May 16, 2020
Growing Vegetables at Home
By Brian Monaghan
Master Gardener and Madison Environmental Commission Member

If you have an interest in growing your own vegetables at home, here are a few suggestions on where to plant and what to do. Without plowing up the back yard, you can grow almost any vegetables in between your shrubs, along a grass border, or in pots. Use your imagination!

The factor that impacts vegetable growth most is how much direct sun the area receives in a day. Certain crops such as leafy greens can get by on 4 hours. Root vegetables require at least 6 hours, and fruiting veggies require at least 8 hours. If your only sunny area is the patio or deck, then consider using containers. No matter where you plant, the care is basically the same: Plant, water and weed.

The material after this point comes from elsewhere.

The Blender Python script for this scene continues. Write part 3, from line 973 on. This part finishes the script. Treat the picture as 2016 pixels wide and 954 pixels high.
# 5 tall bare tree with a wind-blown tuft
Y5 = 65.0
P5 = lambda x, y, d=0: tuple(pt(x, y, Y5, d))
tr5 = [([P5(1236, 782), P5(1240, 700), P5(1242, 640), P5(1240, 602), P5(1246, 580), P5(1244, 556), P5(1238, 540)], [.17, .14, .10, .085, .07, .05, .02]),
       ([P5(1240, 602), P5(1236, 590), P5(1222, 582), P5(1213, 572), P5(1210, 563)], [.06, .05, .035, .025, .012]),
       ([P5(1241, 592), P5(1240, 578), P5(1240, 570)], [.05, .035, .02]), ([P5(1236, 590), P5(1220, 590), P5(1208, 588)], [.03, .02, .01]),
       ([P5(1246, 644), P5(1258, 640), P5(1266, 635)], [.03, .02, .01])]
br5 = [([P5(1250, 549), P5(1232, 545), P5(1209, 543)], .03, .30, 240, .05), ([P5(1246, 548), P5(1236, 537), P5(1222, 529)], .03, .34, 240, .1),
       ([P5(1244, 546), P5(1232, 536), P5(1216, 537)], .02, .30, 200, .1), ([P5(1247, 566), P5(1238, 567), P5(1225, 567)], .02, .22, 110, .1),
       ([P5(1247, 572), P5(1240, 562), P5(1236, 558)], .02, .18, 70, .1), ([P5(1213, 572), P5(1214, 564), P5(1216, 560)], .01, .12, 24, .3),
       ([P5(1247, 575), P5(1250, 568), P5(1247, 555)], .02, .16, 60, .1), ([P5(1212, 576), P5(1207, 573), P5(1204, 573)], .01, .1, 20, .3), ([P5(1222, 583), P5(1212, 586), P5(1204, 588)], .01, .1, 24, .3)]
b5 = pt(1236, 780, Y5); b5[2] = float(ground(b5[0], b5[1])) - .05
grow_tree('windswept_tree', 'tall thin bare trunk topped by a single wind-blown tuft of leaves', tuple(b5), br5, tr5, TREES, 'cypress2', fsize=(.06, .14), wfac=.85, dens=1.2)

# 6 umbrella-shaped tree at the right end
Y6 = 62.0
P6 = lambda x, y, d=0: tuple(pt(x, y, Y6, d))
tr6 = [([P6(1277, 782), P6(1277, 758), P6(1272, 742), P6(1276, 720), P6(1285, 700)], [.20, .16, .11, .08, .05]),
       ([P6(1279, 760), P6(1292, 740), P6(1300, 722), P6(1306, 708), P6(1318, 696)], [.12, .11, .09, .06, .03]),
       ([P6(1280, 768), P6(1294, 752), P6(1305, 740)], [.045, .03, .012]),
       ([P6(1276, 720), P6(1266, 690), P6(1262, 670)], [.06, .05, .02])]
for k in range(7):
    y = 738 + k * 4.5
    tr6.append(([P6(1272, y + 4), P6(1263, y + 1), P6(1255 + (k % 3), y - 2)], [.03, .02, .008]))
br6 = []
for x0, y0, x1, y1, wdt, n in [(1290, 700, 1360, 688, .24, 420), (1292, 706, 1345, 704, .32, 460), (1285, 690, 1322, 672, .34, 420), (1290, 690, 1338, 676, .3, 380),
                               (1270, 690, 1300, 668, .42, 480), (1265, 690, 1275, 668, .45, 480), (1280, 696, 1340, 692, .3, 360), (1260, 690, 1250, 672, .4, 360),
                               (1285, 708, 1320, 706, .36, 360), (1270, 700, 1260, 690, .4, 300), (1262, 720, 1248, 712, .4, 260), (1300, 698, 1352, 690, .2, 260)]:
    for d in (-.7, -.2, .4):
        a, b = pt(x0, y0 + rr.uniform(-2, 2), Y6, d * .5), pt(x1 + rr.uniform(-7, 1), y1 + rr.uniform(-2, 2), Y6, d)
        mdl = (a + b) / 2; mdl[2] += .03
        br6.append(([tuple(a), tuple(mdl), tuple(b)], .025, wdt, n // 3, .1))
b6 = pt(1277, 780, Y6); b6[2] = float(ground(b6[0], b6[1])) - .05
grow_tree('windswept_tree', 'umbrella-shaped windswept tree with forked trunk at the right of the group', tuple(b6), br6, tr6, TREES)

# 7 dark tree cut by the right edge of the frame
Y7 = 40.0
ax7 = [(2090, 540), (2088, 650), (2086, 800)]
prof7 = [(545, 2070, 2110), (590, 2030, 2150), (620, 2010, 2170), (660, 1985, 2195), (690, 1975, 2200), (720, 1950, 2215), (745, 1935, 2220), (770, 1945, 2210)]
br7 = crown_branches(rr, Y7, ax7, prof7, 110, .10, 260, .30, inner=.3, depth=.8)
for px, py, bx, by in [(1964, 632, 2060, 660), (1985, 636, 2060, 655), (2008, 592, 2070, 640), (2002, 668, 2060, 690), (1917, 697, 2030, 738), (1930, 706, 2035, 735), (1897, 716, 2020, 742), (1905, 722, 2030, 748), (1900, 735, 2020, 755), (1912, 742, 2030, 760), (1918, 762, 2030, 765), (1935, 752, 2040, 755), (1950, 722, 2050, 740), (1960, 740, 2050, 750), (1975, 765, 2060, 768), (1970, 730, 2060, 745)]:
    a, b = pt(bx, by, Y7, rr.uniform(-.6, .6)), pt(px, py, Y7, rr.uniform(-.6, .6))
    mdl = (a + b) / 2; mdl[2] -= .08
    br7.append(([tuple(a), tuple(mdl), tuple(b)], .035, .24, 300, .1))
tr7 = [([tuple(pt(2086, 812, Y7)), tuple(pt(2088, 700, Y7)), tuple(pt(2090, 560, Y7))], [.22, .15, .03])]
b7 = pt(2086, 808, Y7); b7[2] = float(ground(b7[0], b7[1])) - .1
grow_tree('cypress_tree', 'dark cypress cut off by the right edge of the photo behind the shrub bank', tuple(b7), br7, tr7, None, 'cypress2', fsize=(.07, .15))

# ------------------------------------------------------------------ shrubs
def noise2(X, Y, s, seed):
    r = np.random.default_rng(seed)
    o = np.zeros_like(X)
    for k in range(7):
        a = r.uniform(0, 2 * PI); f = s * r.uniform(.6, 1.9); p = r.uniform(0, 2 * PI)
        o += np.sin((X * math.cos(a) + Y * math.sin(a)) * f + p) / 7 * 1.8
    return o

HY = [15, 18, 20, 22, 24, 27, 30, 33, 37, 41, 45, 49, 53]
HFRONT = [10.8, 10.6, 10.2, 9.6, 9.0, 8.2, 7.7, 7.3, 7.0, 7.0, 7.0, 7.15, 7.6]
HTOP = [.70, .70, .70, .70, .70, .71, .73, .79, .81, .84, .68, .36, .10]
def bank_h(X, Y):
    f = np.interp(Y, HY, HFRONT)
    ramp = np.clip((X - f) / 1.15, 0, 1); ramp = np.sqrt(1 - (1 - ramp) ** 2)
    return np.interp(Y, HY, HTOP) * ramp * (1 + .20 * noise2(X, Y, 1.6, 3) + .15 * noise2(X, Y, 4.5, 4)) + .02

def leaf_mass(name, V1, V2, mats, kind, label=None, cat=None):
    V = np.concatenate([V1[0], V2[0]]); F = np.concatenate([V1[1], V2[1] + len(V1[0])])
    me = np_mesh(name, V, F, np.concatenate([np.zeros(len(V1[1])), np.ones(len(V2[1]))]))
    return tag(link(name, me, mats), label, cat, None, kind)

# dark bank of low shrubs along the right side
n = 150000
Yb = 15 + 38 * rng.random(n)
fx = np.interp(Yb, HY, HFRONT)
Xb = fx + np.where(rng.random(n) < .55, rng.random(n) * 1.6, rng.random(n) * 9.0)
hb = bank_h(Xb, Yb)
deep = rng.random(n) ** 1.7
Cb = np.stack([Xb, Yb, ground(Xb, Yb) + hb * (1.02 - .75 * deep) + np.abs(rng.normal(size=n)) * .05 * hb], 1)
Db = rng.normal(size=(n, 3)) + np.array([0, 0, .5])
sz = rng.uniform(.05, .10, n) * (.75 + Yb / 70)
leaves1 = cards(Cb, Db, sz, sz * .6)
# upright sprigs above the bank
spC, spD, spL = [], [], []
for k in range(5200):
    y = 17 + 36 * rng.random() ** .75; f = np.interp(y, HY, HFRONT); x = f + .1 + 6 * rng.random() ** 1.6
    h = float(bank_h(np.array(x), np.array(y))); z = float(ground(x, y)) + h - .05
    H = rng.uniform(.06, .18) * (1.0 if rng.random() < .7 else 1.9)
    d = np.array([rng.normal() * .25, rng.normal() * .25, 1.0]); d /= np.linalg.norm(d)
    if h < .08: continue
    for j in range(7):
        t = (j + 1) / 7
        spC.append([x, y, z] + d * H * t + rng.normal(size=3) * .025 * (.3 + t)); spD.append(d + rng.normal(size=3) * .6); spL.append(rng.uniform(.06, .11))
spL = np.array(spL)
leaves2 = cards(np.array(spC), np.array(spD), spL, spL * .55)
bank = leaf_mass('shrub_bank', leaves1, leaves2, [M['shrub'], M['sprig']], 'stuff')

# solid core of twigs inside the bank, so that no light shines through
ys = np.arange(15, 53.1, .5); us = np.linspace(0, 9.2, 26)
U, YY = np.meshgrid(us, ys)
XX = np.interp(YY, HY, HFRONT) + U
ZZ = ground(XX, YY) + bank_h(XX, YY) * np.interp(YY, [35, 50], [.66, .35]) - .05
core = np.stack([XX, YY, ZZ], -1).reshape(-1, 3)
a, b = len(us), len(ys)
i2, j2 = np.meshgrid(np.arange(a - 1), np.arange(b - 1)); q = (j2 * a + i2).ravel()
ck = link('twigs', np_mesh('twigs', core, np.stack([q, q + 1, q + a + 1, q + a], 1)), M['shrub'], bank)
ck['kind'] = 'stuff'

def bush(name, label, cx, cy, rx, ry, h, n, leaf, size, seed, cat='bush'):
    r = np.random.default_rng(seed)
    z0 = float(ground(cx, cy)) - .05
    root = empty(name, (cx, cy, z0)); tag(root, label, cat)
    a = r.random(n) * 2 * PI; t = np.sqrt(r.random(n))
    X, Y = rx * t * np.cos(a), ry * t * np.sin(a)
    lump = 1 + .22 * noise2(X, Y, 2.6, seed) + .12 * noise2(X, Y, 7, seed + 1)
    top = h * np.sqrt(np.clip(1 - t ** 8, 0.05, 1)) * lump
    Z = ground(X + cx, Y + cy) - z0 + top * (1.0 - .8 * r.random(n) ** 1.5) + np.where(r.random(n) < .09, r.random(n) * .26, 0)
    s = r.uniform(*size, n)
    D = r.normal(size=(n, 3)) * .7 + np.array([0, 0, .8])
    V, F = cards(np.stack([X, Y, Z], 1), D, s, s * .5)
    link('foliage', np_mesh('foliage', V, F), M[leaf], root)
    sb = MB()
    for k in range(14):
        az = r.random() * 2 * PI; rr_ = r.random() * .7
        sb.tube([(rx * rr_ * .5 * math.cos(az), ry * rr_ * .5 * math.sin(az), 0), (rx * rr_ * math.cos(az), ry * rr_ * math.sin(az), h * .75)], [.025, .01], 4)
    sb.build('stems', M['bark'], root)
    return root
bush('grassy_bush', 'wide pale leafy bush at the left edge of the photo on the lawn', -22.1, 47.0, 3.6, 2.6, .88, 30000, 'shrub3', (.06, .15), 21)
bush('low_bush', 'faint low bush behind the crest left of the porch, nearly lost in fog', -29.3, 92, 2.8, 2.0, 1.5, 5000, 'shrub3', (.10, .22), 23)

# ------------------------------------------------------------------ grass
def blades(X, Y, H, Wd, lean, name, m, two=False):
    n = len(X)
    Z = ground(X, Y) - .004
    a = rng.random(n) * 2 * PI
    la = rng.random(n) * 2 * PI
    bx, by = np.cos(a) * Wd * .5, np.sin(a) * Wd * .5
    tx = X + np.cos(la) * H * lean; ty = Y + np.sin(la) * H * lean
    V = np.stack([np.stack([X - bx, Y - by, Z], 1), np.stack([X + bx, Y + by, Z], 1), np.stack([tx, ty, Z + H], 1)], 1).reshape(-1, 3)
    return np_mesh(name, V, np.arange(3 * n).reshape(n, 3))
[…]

Starting From Seed vs. Transplanting Seedlings

You can grow vegetables either from seed or by purchasing plants from a garden center and transplanting them. Certain plants do not transplant well, such as squash, cucumber, carrots and peas. These should be seeded directly into the ground or a container. Other plants such as beans, lettuce, arugula, and cilantro are easier to seed and mature almost as quickly as transplants.
What’s more, these cool-weather crops can be planted anytime the soil can be worked with.

The warm-weather fruiting crops — such as tomatoes, peppers, and eggplant — are better off being grown as transplants, since they should not be planted until after the last frost date. In North Central New Jersey, that would be around the third week in May.

No matter whether you direct-seed or transplant, be sure to read the directions on the package or label. Certain seeds need light to germinate, while others need to be buried. However, if planted too deep, the germinated seed may never reach the surface. Also, certain plants such as tomatoes can be buried up to their top leaves and excel. Most other veggies must be transplanted at a soil level that is at the same height as the soil level in the original pot.

Caring For Your Plants

However you choose to start your crop, an initial watering is necessary to get the growing process under way. After germination or planting, you should never let the ground go bone dry, or let your plants sit in puddling soil. If the plant is wilting, give it a drink. For those who choose containers (which must have drainage holes), be extra watchful — the plants will dry out more quickly than if in the ground. You may have to water on a daily basis if it’s hot and rainless.

If you have any doubts or questions about how to care for your plants, Rutgers offers vegetable and herb garden fact sheets on a wide range of topics.
Express Your Creativity and Have Fun

Be creative and don’t worry about sticking a plant here or there. As the photo at right shows, maixing Swiss chard (rainbow varieties) in among your flower beds could add a unique pizzazz! A tomato vine between the azalea bushes or a zucchini in a pot by the front door should at least spark some interesting conversation with the neighbors. And, if you grow it yourself, no matter what, it will taste better and have greater nutritional value!

So, have some fun and spend your time well by growing some vegetables. After all, you’re in the Garden State!